The Rogers Revue

The Entertainment Capitol

Lopez and Wu Strips away the Veneer of Glamour of Pole Dancing in Hustlers

3 min read

Pole-dancing is the new fitness trend. Millions of women, of all shapes and sizes, are trading in their running shoes for stripper heels as they around a pole and into empowerment. As the #Metoo movement and modern feminism continue to prevail, women’s desire for power and control over their own narratives and bodies will continue to be at the forefront. In swings Hustlers, a film that tells the true story of women searching for the same kind of control and stability and going about it in a heinous way.

Starting out at a strip club, new stripper Destiny (Constance Wu) struggles to fit in and survive in this new environment. Most of her tips are going to male management and she struggles to get along with the other girls until she meets Ramona (a dazzling Jennifer Lopez). Taking Destiny under her wing, Ramona teaches her how to hustle in the stripper business, granting her financial independence in the process. However, once the 2008 financial crisis hits, their wall street clientele starts disappearing, knocking the women off their financial perch. Determined to screw the men who screwed this country, Ramona and Destiny team up with two other girls to attract these men and take as much money from them as possible, by any means necessary.

Writer and director Lorene Scafaria does a lot right to make the film work, starting with taking the stigma out of the story and treating these women with humanity. The soundtrack is sophisticated, combining everything from rap to Frankie Valli to classical to Lorde. The camera work is gritty when it needs to be, especially at the beginning. However, the story wears thin about 60% of the way through as their schtick starts to feel monotonous. With its one hour and fifty-minute run time, there really isn’t an excuse for tediousness.

It’s really Wu’s and Lopez’s movie, their complicated relationship driving the whole affair. Even when things turn sour, the two women clearly care about each other and what the other thinks of them despite rough feelings between them. Based on the on Jessica Pressler’s article for New York Magazine’s The Cut, the relationship between the real-life women is a lot more fraught and complicated. Though this through-line of female friendship is a nice way to button the story, the question of whether there were enough repercussions for their actions remain.

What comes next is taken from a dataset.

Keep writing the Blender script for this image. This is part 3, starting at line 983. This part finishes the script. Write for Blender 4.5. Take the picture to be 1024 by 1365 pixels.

As for its star-studded cast with the likes of Cardi B and Lizzo, their brief appearances leave much to be desired. Mainly used for comic relief at the beginning of the film, their presence is missed the rest of the film. It’s worth bringing up that maybe their casting would have been more effective as surprise cameo, similarly to a certain famous R&B singer who shows up midway through the film. As for the Oscar buzz surrounding the cast, especially Lopez, it might be a bit early to call it. Sure, it’s a solid, layered and empowering performance, but besides the glitter and gemstones and the twirling around, is it strong enough to be Oscar-worthy?

The film does a really good job separating stripping and sex work from the crimes these real women committed, condemning the latter but showing the beauty in the former. As much as our culture stigmatizes strippers, it still works. The athleticism and grace it takes to turn on the pole every night is enormous, and the film does an admirable job showing the art, thought and comradery that goes into the profession. If it glamourizes anything, it is the relationships made between the women, to the point of their ruin.